Criminal Conviction Rates in Texas in 2016

Cato published my recent Immigration Research and Policy Brief that relied on Texas state criminal data to compare the conviction rates of native-born Americans, legal immigrants, and illegal immigrants. That Texas state data was of such high quality that I was even able to compare conviction rates by the type of crime. The result was that in 2015 the criminal conviction and arrest rates for illegal immigrants were below that of native-born Americans for virtually all crimes including homicide, sexual assault, and larceny. This is just further evidence that illegal immigrants are less crime-prone than native-born Americans. I had to limit my Brief to focus on convictions only in 2015, although I also had the Texas conviction data for 2016, because there were no estimates of the illegal immigrant population statewide for the latter year. 

Since Cato published my brief in February, the estimable Center for Migration Studiespublished an update of the estimated number of illegal immigrants in Texas for 2016. The following graphs and numbers are the conviction rates for native-born Americans, legal immigrants, and illegal immigrants in the state of Texas in 2016. The conviction rate is the number of convictions per group (native, legal immigrants, and illegal immigrants) divided by the number of Texas residents in each group multiplied by 100,000. The final multiplication step produces the conviction rate per 100,000 residents in each subpopulation, which is how criminologists and the governments portray incarceration, crime, and conviction rates. This is the best way to portray relative crime rates as it controls the different size of the subpopulations.

The criminal conviction rate for native-born Americans in Texas was 2,116 per 100,000 natives in 2016 (Figure 1). The native-born criminal conviction rate was thus 2.4 times as high as the criminal conviction rate for illegal immigrants in that year and 7.2 times as high as that of legal immigrants. 

Figure 1

Criminal Conviction Rates by Immigration Status in Texas, 2016

Sources: Author’s analysis of Texas Department of Public Safety data, the American Community Survey, and the Center for Migration Studies.

The homicide conviction rate for native-born American in Texas in 2016 was 4.1 per 100,000 natives in 2016, about 2.4 times as great as the 1.8 per 100,000 conviction rate for illegal immigrants and 5.7 times as great as the 0.7 per 100,000 conviction rate for legal immigrants (Figure 2). The homicide conviction rate in 2016 in Texas is quite a bit different from the 2015 findings where it was only 25 percent higher for natives than for illegal immigrants. 

Figure 2

Homicide Conviction Rates by Immigration Status in Texas, 2016

Sources: Author’s analysis of Texas Department of Public Safety data, the American Community Survey, and the Center for Migration Studies.
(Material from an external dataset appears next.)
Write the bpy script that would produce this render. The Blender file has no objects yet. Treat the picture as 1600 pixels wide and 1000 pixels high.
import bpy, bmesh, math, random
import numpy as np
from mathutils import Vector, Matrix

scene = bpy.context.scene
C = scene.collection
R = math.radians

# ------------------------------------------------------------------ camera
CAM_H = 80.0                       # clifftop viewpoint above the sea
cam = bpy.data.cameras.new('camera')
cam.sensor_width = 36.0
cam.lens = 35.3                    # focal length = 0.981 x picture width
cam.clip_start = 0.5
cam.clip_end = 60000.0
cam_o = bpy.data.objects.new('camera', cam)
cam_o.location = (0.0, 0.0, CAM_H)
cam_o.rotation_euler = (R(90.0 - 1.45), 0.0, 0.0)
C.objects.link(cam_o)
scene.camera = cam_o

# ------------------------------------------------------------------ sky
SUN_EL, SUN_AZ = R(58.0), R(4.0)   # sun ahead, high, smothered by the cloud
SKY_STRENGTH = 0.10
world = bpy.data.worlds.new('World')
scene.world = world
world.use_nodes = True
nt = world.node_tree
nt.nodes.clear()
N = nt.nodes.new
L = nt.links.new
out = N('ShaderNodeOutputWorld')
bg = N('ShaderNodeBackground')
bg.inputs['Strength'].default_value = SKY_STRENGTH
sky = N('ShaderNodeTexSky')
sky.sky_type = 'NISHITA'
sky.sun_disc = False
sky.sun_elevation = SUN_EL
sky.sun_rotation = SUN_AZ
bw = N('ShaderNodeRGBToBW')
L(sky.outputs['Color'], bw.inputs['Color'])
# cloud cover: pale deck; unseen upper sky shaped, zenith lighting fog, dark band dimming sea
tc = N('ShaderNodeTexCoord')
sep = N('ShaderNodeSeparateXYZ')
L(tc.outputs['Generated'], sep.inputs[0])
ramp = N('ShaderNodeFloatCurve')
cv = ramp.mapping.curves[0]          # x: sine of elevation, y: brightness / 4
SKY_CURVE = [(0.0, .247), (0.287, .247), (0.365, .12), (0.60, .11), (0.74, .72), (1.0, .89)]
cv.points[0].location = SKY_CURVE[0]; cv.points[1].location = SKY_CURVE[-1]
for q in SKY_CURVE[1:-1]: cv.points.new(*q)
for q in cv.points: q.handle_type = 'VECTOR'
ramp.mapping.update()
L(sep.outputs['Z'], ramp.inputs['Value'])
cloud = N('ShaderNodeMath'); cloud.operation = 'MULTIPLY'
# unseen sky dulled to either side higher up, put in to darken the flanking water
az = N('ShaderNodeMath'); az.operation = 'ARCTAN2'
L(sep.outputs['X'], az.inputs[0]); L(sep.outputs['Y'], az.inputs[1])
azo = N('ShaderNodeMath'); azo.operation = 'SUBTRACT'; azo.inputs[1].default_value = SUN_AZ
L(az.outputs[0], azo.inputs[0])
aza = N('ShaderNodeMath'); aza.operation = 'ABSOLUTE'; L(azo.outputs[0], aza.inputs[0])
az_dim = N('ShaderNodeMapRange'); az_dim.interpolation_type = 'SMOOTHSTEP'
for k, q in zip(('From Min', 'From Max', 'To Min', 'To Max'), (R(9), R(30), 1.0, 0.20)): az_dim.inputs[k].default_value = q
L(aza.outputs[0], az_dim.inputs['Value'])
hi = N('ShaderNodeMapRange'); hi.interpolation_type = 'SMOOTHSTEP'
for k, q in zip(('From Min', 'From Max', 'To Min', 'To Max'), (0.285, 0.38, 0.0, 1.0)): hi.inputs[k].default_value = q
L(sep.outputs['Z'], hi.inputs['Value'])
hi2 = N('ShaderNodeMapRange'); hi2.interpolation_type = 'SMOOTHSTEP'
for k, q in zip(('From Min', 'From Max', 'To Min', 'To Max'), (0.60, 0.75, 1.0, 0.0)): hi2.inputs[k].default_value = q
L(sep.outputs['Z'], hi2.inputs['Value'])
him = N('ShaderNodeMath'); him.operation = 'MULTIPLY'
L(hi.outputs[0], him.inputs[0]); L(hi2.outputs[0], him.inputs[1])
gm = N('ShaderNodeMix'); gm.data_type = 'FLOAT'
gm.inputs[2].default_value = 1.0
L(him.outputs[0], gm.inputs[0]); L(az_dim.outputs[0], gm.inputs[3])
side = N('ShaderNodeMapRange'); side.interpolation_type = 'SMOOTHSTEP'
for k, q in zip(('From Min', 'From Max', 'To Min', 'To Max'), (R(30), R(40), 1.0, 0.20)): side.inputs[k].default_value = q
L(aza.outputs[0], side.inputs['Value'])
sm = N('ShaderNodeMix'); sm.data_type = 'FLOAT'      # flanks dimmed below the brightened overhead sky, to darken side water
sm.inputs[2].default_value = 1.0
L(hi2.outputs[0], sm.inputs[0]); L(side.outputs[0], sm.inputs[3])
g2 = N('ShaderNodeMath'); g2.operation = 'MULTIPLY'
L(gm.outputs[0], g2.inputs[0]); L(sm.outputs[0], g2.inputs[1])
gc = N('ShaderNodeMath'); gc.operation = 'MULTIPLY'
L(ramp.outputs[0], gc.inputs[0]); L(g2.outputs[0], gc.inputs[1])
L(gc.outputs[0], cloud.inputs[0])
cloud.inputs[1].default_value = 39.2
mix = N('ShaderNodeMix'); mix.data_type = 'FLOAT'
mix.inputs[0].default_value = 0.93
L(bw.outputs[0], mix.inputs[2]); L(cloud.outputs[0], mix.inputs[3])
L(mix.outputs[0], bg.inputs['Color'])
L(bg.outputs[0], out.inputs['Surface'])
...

The sexual assault conviction rates for illegal immigrants is also below that of natives but only by 16 percent while the sexual assault conviction rate for legal immigrants is 87 percent below that of natives (Figure 3). The larceny conviction rate for native-born Americans is 6.1 times as high as that for illegal immigrants and 12.5 times as high as that for legal immigrants (Figure 4). 

Figure 3

Sexual Assault Conviction Rates by Immigration Status in Texas, 2016

Sources: Author’s analysis of Texas Department of Public Safety data, the American Community Survey, and the Center for Migration Studies.

Figure 4

Larceny Conviction Rates by Immigration Status in Texas, 2016

 

Sources: Author’s analysis of Texas Department of Public Safety data, the American Community Survey, and the Center for Migration Studies.

The 2016 criminal conviction rates in Texas are similar to that of 2015 with one major exception: The illegal immigrant homicide conviction rate is far lower. There were 31 convictions against illegal immigrants for homicide in Texas in 2016 but 51 in 2015. Illegal and legal immigrants had lower homicide, sexual assault, larceny, and overall criminal conviction rates relative to native-born Americans in 2016.